WHAT THE EXERCISE ASKS:
From the first line of the data through the line containing "return tuple(r)", return each line exactly.
-- GIVEN INFORMATION start --
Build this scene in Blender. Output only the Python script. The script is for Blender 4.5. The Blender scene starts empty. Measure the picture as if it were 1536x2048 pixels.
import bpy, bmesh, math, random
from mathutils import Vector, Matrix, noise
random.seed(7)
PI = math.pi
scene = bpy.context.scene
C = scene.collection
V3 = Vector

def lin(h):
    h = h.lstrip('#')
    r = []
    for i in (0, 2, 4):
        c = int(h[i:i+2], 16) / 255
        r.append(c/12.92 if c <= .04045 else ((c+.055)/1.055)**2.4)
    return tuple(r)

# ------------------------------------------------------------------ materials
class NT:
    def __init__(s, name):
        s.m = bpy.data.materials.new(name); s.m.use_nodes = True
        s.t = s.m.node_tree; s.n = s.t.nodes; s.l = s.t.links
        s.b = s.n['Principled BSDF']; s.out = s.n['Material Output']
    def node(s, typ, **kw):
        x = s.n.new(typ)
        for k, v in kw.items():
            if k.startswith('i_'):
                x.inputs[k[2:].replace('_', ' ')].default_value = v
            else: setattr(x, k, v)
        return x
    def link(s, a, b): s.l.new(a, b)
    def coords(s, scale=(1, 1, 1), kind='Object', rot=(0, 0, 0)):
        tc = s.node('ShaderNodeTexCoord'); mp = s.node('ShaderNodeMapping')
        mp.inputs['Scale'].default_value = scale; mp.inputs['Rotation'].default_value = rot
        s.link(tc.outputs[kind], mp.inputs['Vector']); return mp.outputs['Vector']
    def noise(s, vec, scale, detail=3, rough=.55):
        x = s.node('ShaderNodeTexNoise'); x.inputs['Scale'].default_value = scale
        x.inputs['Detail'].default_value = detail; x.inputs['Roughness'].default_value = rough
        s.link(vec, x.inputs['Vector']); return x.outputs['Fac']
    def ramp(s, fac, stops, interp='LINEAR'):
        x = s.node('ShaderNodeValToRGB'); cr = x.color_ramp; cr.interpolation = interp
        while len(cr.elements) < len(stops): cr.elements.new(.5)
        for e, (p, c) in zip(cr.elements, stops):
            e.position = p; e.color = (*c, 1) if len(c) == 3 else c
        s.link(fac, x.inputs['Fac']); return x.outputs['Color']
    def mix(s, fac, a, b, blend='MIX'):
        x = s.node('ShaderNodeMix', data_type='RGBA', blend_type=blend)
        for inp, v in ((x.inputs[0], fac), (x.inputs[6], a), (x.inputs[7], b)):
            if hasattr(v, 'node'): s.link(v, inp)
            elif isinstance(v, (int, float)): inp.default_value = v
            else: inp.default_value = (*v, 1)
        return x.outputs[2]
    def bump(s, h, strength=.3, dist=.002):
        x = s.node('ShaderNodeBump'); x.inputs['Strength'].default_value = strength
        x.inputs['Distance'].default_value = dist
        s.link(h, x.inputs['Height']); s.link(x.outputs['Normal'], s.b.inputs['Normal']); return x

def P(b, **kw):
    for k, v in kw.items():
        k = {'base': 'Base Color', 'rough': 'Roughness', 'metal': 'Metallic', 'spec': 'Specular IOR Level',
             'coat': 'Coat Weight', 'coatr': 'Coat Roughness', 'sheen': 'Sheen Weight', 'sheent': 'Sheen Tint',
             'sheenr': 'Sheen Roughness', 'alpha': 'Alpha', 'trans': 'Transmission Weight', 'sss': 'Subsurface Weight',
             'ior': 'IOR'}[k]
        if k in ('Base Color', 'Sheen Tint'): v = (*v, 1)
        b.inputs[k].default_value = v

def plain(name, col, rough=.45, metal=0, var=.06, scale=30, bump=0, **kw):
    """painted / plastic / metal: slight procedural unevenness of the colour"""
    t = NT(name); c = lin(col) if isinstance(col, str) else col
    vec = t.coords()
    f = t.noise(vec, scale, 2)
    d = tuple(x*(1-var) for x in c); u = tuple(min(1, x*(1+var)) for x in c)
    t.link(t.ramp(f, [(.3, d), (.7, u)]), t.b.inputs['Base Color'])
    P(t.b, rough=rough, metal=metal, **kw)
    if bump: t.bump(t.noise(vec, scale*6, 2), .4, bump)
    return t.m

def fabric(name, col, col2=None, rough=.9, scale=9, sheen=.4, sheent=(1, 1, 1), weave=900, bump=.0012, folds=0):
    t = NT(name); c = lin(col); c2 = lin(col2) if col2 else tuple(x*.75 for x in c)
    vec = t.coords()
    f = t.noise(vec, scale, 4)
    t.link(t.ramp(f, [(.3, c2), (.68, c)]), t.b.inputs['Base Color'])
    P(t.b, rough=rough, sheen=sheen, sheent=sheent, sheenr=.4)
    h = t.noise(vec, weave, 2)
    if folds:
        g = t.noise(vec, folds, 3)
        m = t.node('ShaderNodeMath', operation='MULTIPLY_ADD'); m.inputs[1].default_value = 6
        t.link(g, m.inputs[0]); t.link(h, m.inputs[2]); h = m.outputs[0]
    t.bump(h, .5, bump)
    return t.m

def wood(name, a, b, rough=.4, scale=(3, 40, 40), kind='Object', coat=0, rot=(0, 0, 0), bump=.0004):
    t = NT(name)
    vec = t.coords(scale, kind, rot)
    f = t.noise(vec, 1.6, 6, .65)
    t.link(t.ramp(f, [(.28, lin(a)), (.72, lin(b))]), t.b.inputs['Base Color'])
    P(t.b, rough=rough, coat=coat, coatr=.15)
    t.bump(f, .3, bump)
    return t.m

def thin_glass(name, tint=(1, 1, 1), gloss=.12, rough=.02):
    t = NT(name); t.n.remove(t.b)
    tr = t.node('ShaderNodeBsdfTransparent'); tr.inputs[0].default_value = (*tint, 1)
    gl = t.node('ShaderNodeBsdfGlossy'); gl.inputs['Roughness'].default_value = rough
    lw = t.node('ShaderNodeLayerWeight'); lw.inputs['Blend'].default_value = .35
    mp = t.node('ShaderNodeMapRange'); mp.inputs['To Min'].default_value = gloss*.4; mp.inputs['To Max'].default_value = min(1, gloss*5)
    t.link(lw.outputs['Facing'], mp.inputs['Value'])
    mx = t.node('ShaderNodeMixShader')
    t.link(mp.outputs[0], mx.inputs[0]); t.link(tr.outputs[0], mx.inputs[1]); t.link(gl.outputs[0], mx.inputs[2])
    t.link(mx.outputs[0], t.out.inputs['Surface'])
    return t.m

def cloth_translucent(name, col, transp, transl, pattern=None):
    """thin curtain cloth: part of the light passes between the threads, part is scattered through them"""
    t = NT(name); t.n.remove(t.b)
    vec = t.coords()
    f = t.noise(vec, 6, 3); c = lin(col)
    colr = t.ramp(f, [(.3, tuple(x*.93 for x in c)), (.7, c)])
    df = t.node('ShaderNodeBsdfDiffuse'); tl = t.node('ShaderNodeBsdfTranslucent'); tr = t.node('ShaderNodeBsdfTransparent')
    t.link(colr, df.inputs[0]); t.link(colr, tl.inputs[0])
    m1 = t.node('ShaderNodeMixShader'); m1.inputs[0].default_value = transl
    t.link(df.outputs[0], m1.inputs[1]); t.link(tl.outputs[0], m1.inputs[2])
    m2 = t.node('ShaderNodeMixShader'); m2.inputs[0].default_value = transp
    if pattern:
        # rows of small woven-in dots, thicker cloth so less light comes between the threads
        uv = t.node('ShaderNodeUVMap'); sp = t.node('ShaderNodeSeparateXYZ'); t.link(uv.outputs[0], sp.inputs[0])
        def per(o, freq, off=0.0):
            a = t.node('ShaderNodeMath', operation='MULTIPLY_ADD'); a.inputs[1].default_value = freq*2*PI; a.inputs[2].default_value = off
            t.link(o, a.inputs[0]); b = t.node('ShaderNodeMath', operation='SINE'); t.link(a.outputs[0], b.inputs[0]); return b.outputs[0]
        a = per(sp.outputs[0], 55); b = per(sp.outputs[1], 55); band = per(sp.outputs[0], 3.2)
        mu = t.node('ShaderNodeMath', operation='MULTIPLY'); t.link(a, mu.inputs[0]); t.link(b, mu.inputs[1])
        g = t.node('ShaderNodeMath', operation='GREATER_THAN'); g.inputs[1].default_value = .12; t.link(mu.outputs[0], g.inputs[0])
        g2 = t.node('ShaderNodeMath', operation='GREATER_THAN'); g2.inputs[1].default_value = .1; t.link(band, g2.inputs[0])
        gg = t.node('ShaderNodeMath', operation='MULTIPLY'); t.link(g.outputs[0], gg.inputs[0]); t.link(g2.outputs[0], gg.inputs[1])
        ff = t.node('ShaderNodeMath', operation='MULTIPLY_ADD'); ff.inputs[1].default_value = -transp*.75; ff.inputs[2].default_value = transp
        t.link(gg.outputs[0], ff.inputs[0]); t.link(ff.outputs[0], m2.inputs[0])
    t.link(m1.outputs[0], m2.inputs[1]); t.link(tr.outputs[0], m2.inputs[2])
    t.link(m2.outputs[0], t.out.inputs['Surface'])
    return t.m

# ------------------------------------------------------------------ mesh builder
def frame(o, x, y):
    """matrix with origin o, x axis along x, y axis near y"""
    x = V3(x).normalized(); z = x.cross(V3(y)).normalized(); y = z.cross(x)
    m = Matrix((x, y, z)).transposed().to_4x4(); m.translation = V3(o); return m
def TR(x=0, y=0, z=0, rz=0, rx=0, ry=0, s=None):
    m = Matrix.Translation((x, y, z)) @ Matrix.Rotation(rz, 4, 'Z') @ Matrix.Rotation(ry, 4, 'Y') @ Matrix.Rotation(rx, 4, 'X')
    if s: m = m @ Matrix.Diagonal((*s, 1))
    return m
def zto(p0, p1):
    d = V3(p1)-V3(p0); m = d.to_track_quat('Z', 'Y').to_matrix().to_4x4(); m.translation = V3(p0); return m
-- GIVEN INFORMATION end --
WRITTEN RESPONSE:
Build this scene in Blender. Output only the Python script. The script is for Blender 4.5. The Blender scene starts empty. Measure the picture as if it were 1536x2048 pixels.
import bpy, bmesh, math, random
from mathutils import Vector, Matrix, noise
random.seed(7)
PI = math.pi
scene = bpy.context.scene
C = scene.collection
V3 = Vector

def lin(h):
    h = h.lstrip('#')
    r = []
    for i in (0, 2, 4):
        c = int(h[i:i+2], 16) / 255
        r.append(c/12.92 if c <= .04045 else ((c+.055)/1.055)**2.4)
    return tuple(r)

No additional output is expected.